The crypto world has reacted cooly to the claim from crypto recovery company Unciphered that it has hacked the Trezor Model T hardware wallet, with some suspicious of the timing of the hack. Unciphered claimed on Wednesday that it was the first to compromise the hardware wallet with its new firmware, but the community has been almost dismissive of the claims, saying that the vulnerability is easy to protect against while also questioning whether the company has any connections to Ledger, which has endured a week from hell over its botched Ledger Recover launch.

Unciphered Copied Kraken Method

Unciphered revealed on Wednesday that it was able to physically compromise a Trezor Model T wallet upgraded with the most recent software, extracting its seed phrase and pin in the process. The company didn’t reveal exactly how it had achieved the hack, but Trezor responded by saying that the method resembled a similar feat from Kraken Security Labs in 2019 which utilised a Read Protection Downgrade (RPD) Attack.

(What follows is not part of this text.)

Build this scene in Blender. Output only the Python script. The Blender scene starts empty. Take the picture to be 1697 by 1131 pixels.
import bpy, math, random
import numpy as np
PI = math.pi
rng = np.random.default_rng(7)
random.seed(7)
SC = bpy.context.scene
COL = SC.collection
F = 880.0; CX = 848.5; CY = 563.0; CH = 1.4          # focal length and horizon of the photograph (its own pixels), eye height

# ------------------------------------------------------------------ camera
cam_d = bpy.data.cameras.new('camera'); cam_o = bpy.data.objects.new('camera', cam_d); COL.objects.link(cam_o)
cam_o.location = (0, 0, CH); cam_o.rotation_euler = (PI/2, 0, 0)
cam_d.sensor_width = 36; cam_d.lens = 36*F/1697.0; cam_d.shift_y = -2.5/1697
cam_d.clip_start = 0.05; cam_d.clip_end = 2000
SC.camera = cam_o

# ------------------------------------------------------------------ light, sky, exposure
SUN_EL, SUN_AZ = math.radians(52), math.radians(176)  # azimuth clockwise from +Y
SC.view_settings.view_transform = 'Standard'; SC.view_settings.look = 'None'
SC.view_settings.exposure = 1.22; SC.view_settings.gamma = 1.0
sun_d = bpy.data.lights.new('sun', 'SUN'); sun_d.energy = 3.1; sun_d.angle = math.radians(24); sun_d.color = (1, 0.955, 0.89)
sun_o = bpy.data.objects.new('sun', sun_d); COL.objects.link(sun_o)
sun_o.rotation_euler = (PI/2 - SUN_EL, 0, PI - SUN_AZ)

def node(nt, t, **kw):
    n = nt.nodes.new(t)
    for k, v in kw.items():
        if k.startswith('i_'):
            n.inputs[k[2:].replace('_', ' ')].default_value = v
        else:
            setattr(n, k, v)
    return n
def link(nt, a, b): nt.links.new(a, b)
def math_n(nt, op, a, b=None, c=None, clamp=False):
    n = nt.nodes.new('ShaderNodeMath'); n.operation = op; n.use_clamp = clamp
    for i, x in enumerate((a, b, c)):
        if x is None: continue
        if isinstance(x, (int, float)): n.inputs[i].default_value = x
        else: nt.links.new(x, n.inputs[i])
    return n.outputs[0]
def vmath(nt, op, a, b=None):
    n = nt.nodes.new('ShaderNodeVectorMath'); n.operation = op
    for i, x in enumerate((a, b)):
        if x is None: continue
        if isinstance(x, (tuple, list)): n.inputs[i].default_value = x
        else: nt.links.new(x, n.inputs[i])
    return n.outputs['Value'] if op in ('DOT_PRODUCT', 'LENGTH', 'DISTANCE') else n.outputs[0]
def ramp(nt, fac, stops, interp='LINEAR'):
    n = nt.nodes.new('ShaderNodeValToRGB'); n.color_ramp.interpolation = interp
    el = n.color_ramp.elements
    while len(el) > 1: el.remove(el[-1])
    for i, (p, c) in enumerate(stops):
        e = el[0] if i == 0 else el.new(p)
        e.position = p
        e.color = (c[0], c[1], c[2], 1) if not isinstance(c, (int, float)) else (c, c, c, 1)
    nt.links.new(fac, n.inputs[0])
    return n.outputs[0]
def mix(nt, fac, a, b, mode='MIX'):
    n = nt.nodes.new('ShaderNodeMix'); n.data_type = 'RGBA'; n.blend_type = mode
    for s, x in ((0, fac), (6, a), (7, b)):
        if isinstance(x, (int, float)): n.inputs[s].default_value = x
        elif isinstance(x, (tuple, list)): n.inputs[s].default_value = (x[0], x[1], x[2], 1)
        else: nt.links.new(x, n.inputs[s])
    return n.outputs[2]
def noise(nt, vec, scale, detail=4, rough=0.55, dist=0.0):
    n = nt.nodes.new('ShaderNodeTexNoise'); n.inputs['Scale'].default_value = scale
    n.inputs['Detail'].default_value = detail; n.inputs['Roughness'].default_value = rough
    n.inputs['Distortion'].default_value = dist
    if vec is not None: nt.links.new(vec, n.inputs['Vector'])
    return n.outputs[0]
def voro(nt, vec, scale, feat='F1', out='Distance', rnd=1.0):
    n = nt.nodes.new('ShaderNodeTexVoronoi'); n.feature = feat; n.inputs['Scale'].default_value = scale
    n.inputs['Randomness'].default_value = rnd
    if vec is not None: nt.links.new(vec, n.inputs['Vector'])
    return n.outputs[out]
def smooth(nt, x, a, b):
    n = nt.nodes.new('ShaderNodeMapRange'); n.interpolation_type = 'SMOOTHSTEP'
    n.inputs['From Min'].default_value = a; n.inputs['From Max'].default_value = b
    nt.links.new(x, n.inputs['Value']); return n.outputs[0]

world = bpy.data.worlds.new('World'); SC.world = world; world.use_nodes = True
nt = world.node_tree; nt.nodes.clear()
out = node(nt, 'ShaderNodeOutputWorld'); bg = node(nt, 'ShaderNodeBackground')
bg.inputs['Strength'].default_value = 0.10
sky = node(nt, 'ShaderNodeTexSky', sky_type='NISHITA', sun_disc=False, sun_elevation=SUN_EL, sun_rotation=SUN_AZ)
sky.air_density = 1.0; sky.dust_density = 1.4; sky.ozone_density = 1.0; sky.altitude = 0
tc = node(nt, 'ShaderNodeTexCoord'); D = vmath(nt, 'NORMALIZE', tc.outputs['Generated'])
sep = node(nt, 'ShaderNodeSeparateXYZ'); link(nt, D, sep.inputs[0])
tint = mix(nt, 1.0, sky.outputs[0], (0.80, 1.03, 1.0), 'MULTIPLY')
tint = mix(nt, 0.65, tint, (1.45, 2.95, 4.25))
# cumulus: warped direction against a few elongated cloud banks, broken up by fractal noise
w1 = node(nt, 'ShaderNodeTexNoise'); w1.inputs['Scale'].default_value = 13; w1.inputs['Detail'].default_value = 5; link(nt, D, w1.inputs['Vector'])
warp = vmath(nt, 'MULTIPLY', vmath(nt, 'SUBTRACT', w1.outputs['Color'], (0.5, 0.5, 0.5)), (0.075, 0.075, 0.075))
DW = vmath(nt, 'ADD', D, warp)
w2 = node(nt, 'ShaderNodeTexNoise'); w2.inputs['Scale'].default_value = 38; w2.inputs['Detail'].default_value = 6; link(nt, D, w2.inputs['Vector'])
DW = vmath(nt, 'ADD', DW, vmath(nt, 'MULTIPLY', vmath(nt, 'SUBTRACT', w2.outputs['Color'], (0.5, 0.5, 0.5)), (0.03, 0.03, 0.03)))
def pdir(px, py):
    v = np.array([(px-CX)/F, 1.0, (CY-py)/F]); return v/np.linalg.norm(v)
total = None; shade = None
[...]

This type of hack requires physical access to the device and, in the words of Trezor, “extremely sophisticated technological knowledge and advanced equipment,” making it almost impossible for a regular user to achieve. It also pointed out that the use of a strong passphrase was enough to combat the threat, making the risk minimal.

Crypto World Says ‘Meh’

The crypto world wasn’t too unperturbed by Unciphered’s hack, with many pointing to the fact that the attack vector has been discovered before, and that even though it was on a newer firmware the achievement was unremarkable. In fact, to become a victim of this hack would require very strict criteria:

  • No passphrase on the device
  • The device to be physically stolen
  • Institutional-grade equipment in place from the hackers
  • The user to be unaware of the theft for the amount of time required to get the device to the lab for seed and pin extraction

Given that such a gang would only target known high-net-worth holders, the odds of those individuals not having a passphrase on their device is slim to none, rendering the attack extremely unlikely.

Ledger Involved?

The timing of the hack is also suspect, given that it comes in the wake of Ledger’s fiasco over its Ledger Recover program. Trezor secured a leg up in the PR war over Ledger in the wake of the facial launch by promising that its devices will never allow the seed phrase to be shared and even launching a quick-fire online sale to capitalize on the attention.

This has led to some questioning whether Ledger was somehow involved in the hack in an attempt to damage Trezor. If it was, it failed, again.